Isaiah 51:9-52:6 Awake, awake, put on strength, O arm of the Lord! Awake, as in days of old, the generations of long ago! Was it not you who made the depths of the sea a way for the redeemed to cross over? So the ransomed of the Lord shall return, and come to Zion with singing; everlasting joy shall be upon their heads; they shall obtain joy and gladness, and sorrow and sighing shall flee away
Isaiah 51:9-52:6 Rouse yourself, rouse yourself! Stand up, O Jerusalem, you who have drunk at the hand of the Lord the cup of his wrath devastation and destruction, famine and sword who will comfort you? Awake, awake, put on your strength, O Zion! Put on your beautiful garments, O Jerusalem, the holy city; for the uncircumcised and the unclean shall enter you no more.

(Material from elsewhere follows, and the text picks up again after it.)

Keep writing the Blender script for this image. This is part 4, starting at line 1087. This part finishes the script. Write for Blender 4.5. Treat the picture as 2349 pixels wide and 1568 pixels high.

Isaiah 51:9-52:6 Shake yourself from the dust, rise up, O captive Jerusalem; loose the bonds from your neck, O captive daughter Zion! For thus says the Lord: You were sold for nothing, and you shall be redeemed without money. For thus says the Lord God: Long ago, my people went down into Egypt to reside there as aliens; the Assyrian, too, has oppressed them without cause.
Isaiah 51:9-52:6 Now therefore what am I doing here, says the Lord, seeing that my people are taken away without cause? Their rulers howl, says the Lord, and continually, all day long, my name is despised. Therefore my people shall know my name; therefore in that day they shall know that it is I who speak; here am I!